Lo stesso Nye ha definito un grave errore l’opposizione manifestata dall’Amministrazione Obama al decollo della nuova banca asiatica per le infrastrutture promossa dalla Cina (Aiib), mentre vari esponenti giapponesi hanno indicato che prima o poi anche il Giappone farà meglio ad aderirvi – sia pure previo “understanding” americano – come hanno già fatto gli altri alleati di Washington sia in Europa (Italia compresa) sia nella regione asiatica (Corea del Sud, Australia).
Un discorso piuttosto triste è stato quello tenuto – durante la cena all’Assemblea Nazionale –dall’ex premier sudcoreano Lee Hong Koo, che ha lamentato come i tre grandi vicini del suo Paese mostrino recentemente la tendenza a nostalgie delle passate glorie imperiali: la Russia della grandezza dell’Unione Sovietica (e persino di quella zarista); la Cina del suo percepito ruolo storico di centro del mondo (Middle Kingdom); il Giappone nel dilemma tra rimorso per la militarizzazione imperialistica che lo portò alla rovina e il rimpianto del suo primato asiatico di modernizzazione e influenza regionale.
Il rischio, a parere di Lee, è il “il revival della geopolitica al centro della politica internazionale” accompagnato da maggiori difficoltà per i Paesi più piccoli a inalberare la bandiera della democrazia e dell’internazionalismo.
Quanto ai temi economici, le previsioni di Martin Feldstein sull’evoluzione della politica monetaria della Federal Reserve (avvio del rialzo dei tassi in settembre con obiettivo 3% nel 2017) hanno lasciato in molti la sensazione di grandi problemi in vista, dai mercati emergenti al Giappone.
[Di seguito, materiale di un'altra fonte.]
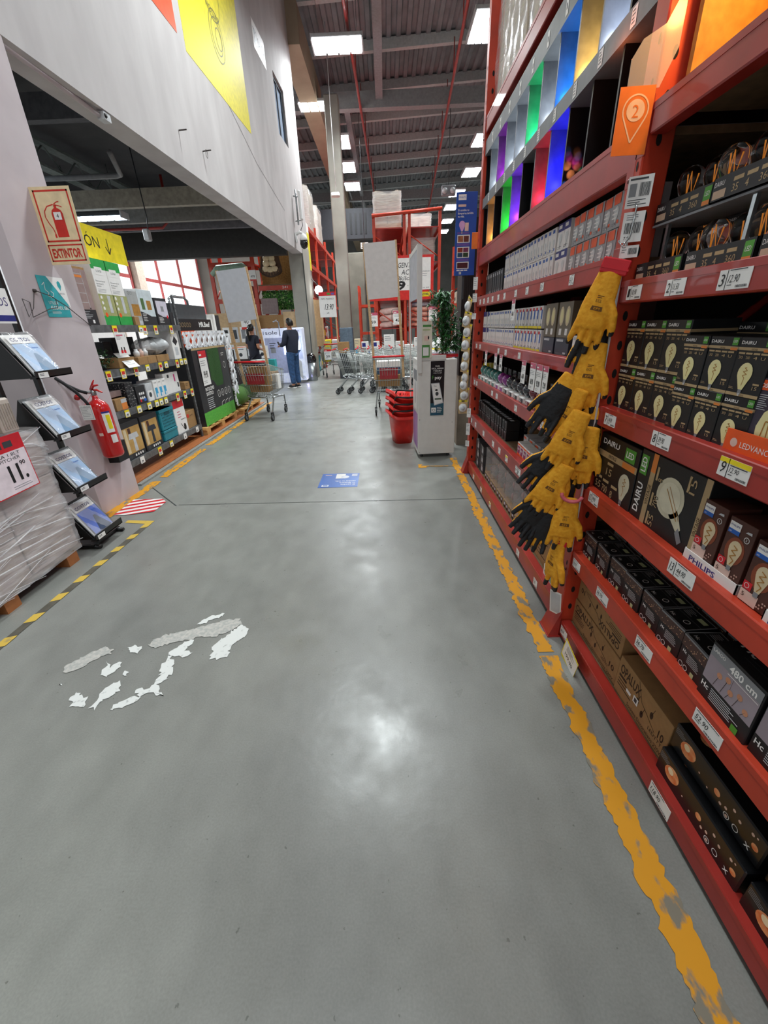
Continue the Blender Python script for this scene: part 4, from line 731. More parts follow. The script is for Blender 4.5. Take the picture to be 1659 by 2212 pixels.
for t, (z0, z1, sq) in enumerate(((2.04, 2.335, low), (2.405, 2.685, up))):
    for k, c in enumerate(sq):
        b = MB(); b.box(.86, ys[k]-.012, z0, 1.4, ys[k], z1, blkp if c == 'k' or c == 'multi' else bd); b.build('divider', r)
        if c == 'k': continue
        ym = (ys[k]+ys[k+1])/2-.01
        if c == 'multi':
            for q in range(14): cc = R.choice([(1, .05, .2), (.1, .3, 1), (.05, 1, .5), (1, .1, .8), (1, .3, .1)]); la = bpy.data.lights.new('pixel', 'SPOT'); la.energy = 1.3; la.color = cc; la.spot_size = .25; la.spot_blend = .6; la.shadow_soft_size = .003; lo = bpy.data.objects.new('pixel_light', la); COL.objects.link(lo); lo.location = (.93, ym-.04, z0+.1); d = Vector((R.uniform(.862, .95), ys[k]-.012, z0+R.uniform(0, .17)))-lo.location; lo.rotation_euler = d.to_track_quat('-Z', 'Y').to_euler()
        else: plight((.945, ym+.01, z0+(.09 if t == 0 else .08)), LW[c]*3.2, LC['green2' if (c == 'green' and t) else c], .02)
        b = MB(); em = mat('lit bulb '+c, 'ffffff', .3, emit={'orange': 'ff8c2a', 'green': '30ff50', 'violet': '7040ff', 'red': 'ff2020', 'blue': '2020ff', 'white': 'f0f6ff', 'purple': 'a030e0', 'sky': '30a0ff', 'gold': 'ffc060', 'cool': 'e0ecff', 'multi': 'ff60c0'}[c], es=2)
        b.lathe([(.012, 0), (.03, .04), (.03, .065), (.001, .09)], em, (1.08, ym, z0+.09), 12); b.lathe([(.013, 0), (.013, -.03)], steel, (1.08, ym, z0+.09), 10); b.build('bulb', r)
    b = MB(); b.box(.85, ys[-1]-.0, z0-.004, 1.42, 4.185, z0, edge); b.box(1.4, 1.745, z0, 1.42, 4.185, z1, blkp); b.build('tier_panel', r)
b = MB(); b.box(.845, 1.745, 2.335, .865, 4.185, 2.402, edge); b.box(.865, 1.745, 2.335, 1.42, 4.185, 2.345, edge); b.build('middle_rail', r)
b = MB(); b.box(.845, 1.745, 2.685, .865, 4.185, 2.78, edge); b.box(.865, 1.745, 2.685, 1.42, 4.185, 2.7, edge); b.build('top_rail', r)
b = MB()
f = Fr(b, (.8445, 4.185, 0), (0, -1, 0), (0, 0, 1))
for k in range(1, 11): f.rect(4.185-ys[k]+.06, 2.345, .035, .05, wht, 1).lines(4.185-ys[k]+.065, 2.385, .022, 4, .01, .003, dgry, 2); f.rect(4.185-ys[k]+.08, 2.7, .03, .06, wht, 1).rect(4.185-ys[k]+.087, 2.72, .012, .02, dgry, 2)
b.build('number_label', r)
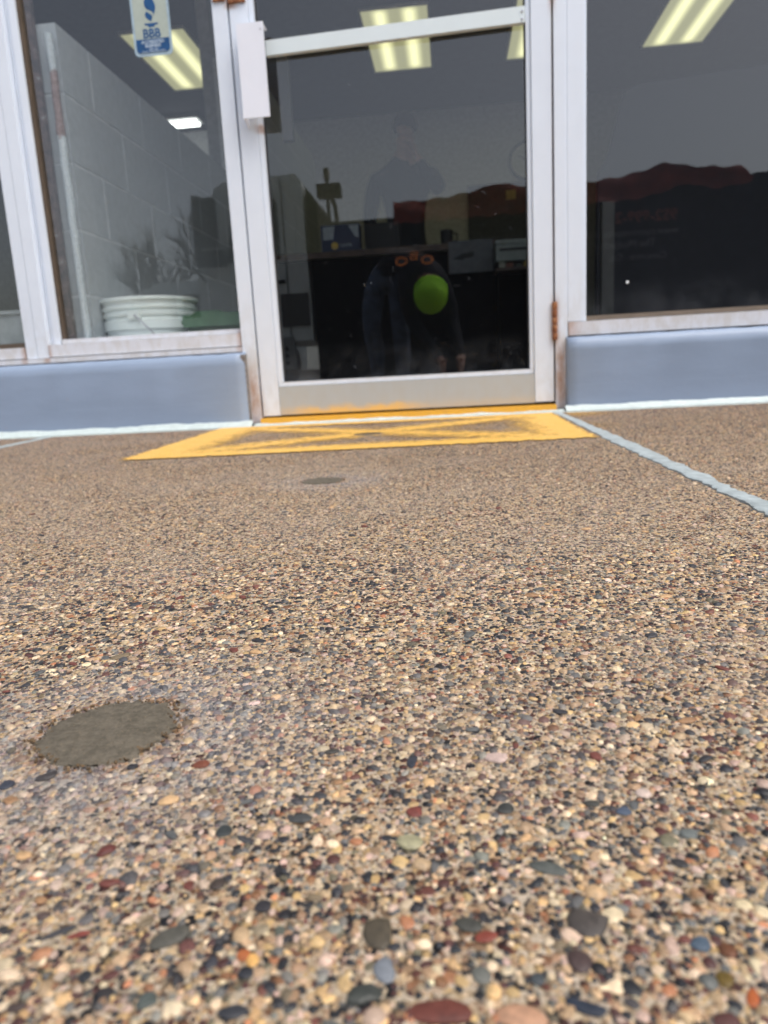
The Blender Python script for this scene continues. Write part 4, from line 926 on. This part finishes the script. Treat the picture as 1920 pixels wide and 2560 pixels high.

E’ anche emerso come sia sostanzialmente improvvido ed errato considerare la Trans-Pacific Partnership (l’accordo multilaterale di libero scambio tra 12 Paesi, incentrato su Usa e Giappone) in funzione anti-cinese: a parte le perduranti difficoltà nel raggiungere l’intesa – legate all’atteso e non scontato ok del Congresso alla concessione di speciali poteri negoziali a Obama, prima che l’approssimarsi delle presidenziali Usa faccia rinviare tutto – le liberalizzazioni commerciali hanno proprio lo scopo non secondario di contribuire a smussare i contrasti internazionali.
La prossima riunione mondiale si terrà nell’aprile 2016 a Roma, come ha anticipato Carlo Secchi, presidente del gruppo italiano dell’associazione fondata nel 1973 da David Rockefeller(18 membri su un totale di circa 400, tra cui Mario Monti, John Elkann, Marta Dassù, Patrizia Grieco, Marco Tronchetti Provera, Enrico Letta, Gianfelice Rocca, Marcello Sala, Maurizio Sella) Secchi sottolinea le caratteristiche di dialogo multilaterale permanente di una associazione votata ad approfondire i problemi e cercare di individuare possibili soluzioni. In primo piano, a Roma, ci sarà la questione, sempre più geopolitica, dell’immigrazione.